Music, Orchestra, & Chorus

Students begin their music studies in our early childhood classrooms, exploring cultures across the globe through song and rhythmic games. As they progress through the grades, students advance to choral and instrumental studies, gaining exposure to diverse musical genres.  Chorus and general music classes begin in Grade 1, with mixed-age choruses integrating Grades 4 and 5.  As students ascend the grades, their choral singing matures from simple songs to more intricate vocal arrangements, expanding their skills to blend and harmonize in group.  Students begin their instrumental studies with interval and C-diatonic flutes in the early Grades, before taking up a string or woodwind instrument in orchestra class beginning in Grade 3.  Students are encouraged to supplement their curricular orchestral practice with independent lessons (often in-house and funded by families).  Curricular orchestra practice begins with the entire class during the second semester of Grade 3, then combines for Grades 4 and 5. 

Handwork

Handwork is core element of every student’s educational experience from early childhood through the grades.  This work engages and expands the children’s creative, cognitive, and emotional development by synthesizing the mind and body experience.  Early grades students routinely explore soft materials like wool, yarn, and fabric.  Through various techniques in sewing, knitting, crocheting, weaving, spinning, felting, and plant dyeing, they enrich their understanding and appreciation of the materials offered by our natural world.  During the Fiber Block, for example, students embark on a deep exploration, following the journey of a single fiber from its animal or plant origin all the way to its eventual form as a finished crafted object.

 

Games & Movement

Movement is heavily incorporated into our curriculum.

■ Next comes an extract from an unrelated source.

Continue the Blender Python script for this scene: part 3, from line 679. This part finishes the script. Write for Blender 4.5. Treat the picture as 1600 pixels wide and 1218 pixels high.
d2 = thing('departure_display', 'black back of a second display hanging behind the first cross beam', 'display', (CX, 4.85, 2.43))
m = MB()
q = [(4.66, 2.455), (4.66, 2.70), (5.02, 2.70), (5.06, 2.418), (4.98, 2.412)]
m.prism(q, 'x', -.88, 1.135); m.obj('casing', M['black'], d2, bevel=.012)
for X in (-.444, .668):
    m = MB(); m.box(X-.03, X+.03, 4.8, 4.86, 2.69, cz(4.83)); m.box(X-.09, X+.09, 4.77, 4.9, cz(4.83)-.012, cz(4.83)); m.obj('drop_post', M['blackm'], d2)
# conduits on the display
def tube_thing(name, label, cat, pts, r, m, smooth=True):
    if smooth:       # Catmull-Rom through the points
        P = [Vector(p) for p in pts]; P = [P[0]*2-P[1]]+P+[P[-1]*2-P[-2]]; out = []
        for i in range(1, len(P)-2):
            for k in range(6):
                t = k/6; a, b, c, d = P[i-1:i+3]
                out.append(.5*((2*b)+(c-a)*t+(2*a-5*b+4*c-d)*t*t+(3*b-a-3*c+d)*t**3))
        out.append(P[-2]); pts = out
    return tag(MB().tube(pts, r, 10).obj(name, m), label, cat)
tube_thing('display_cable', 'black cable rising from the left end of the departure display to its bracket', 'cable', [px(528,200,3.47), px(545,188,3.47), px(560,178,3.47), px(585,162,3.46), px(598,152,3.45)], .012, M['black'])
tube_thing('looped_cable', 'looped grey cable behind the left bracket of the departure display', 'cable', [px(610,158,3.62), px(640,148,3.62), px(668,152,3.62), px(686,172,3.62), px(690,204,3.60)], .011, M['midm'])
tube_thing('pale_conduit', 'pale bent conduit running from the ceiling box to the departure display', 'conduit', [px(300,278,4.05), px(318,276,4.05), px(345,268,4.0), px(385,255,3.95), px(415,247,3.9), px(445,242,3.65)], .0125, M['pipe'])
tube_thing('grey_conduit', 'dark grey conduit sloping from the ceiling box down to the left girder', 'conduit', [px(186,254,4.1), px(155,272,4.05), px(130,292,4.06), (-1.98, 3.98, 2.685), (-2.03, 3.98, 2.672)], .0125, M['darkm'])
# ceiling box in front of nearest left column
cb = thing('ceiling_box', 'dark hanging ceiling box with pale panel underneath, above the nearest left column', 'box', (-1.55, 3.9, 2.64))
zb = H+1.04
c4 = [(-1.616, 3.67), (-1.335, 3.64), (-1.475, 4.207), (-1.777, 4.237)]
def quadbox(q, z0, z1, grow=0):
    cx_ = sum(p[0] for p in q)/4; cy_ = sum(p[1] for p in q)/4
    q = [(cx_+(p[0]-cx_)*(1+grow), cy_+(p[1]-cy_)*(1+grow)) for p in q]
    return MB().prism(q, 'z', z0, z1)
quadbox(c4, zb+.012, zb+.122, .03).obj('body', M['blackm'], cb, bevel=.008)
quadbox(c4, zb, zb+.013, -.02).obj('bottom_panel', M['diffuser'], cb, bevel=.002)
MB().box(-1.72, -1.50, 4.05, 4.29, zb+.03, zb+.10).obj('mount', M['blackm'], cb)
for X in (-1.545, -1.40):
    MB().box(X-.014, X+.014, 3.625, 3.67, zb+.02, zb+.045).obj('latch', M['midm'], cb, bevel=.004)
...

Equipped with the foundational physical knowledge they have gained through our Early Childhood program, grades students will go on to participate in Games and Movement classes. In Middle School, they are able to join our basketball teams and compete against peer schools across the City.

 

Class Trips

At BWS, each grade has a chance to explore Brooklyn, greater NYC, and as the students grow older, take overnight trips. Traveling outside of our urban environment allows students to interact with natural conditions. Spending time together outside of the classroom guides students towards developing strong bonds, building leadership skills, and continuing to work on the act of collaboration.

 

Art

Artistic expression lies at the core of Waldorf education. Our Lower School teachers invoke music and the visual arts–such as drawing, watercolor painting and beeswax modeling–as fundamental classroom instruments, enlivening daily lessons and igniting imagination.  Singing is woven into every day to unify group energy, ease transitions, and complement linguistic and mathematical lessons.  Students learn songs spanning many cultures, further deepening their relationship to language.  Instrumental music begins in Grade 1 with interval flutes and percussion instruments and progresses with age to C-diatonic flutes and recorders, and string and woodwind instruments. 

Teachers emphasize the artist within each human being.  In the area of the visual arts, students follow their teacher’s artistic example within their own Main Lesson books, creating unique interpretations of the stories they are learning.  While these works depict similar imagery by design, each student’s representation expresses their individual being at that moment in time, and captures a personal understanding of the subject at hand.

 

 

Woodworking

The teaching of woodworking is a traditional piece of our Waldorf curriculum beginning in Grade 4, when a student is developmentally ready for the challenge and resistance of the material.  Woodworking requires tremendous mindfulness, spiritual engagement, and the sense of will that comes only from the doing.  Students work diligently over several sessions to create everyday items such as spoons and bowls, generating mental and physical endurance and skillfulness of hand.  The work contributes to fine motor development, appreciation of natural materials, and fosters a sense of perseverance that our students carry with them into the world.